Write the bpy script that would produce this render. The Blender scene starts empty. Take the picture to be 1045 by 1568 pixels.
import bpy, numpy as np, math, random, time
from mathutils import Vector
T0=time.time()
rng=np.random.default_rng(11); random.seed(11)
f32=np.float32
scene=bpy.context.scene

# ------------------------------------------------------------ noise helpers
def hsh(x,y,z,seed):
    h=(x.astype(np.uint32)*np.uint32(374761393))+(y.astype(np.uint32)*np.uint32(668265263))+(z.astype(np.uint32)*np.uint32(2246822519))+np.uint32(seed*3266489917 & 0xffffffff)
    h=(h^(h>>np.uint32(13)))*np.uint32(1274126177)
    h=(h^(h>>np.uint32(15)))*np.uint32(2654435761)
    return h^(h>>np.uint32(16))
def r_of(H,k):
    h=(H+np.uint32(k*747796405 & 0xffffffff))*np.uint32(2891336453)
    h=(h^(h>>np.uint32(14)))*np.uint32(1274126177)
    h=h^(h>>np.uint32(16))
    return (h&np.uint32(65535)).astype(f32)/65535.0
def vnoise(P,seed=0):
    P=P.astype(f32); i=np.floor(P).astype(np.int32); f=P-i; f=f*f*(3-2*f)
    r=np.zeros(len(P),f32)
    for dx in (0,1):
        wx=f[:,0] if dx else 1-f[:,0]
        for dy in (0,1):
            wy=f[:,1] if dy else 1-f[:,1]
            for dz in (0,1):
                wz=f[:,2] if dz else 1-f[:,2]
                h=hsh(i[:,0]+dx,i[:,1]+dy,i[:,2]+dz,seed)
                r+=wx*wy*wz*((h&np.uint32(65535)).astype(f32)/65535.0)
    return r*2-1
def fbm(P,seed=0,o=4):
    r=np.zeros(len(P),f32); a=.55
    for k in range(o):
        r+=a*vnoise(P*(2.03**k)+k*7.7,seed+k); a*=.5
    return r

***

Problem requirements:
Copy the material above back out, exactly as written.

Complete output:
Write the bpy script that would produce this render. The Blender scene starts empty. Take the picture to be 1045 by 1568 pixels.
import bpy, numpy as np, math, random, time
from mathutils import Vector
T0=time.time()
rng=np.random.default_rng(11); random.seed(11)
f32=np.float32
scene=bpy.context.scene

# ------------------------------------------------------------ noise helpers
def hsh(x,y,z,seed):
    h=(x.astype(np.uint32)*np.uint32(374761393))+(y.astype(np.uint32)*np.uint32(668265263))+(z.astype(np.uint32)*np.uint32(2246822519))+np.uint32(seed*3266489917 & 0xffffffff)
    h=(h^(h>>np.uint32(13)))*np.uint32(1274126177)
    h=(h^(h>>np.uint32(15)))*np.uint32(2654435761)
    return h^(h>>np.uint32(16))
def r_of(H,k):
    h=(H+np.uint32(k*747796405 & 0xffffffff))*np.uint32(2891336453)
    h=(h^(h>>np.uint32(14)))*np.uint32(1274126177)
    h=h^(h>>np.uint32(16))
    return (h&np.uint32(65535)).astype(f32)/65535.0
def vnoise(P,seed=0):
    P=P.astype(f32); i=np.floor(P).astype(np.int32); f=P-i; f=f*f*(3-2*f)
    r=np.zeros(len(P),f32)
    for dx in (0,1):
        wx=f[:,0] if dx else 1-f[:,0]
        for dy in (0,1):
            wy=f[:,1] if dy else 1-f[:,1]
            for dz in (0,1):
                wz=f[:,2] if dz else 1-f[:,2]
                h=hsh(i[:,0]+dx,i[:,1]+dy,i[:,2]+dz,seed)
                r+=wx*wy*wz*((h&np.uint32(65535)).astype(f32)/65535.0)
    return r*2-1
def fbm(P,seed=0,o=4):
    r=np.zeros(len(P),f32); a=.55
    for k in range(o):
        r+=a*vnoise(P*(2.03**k)+k*7.7,seed+k); a*=.5
    return r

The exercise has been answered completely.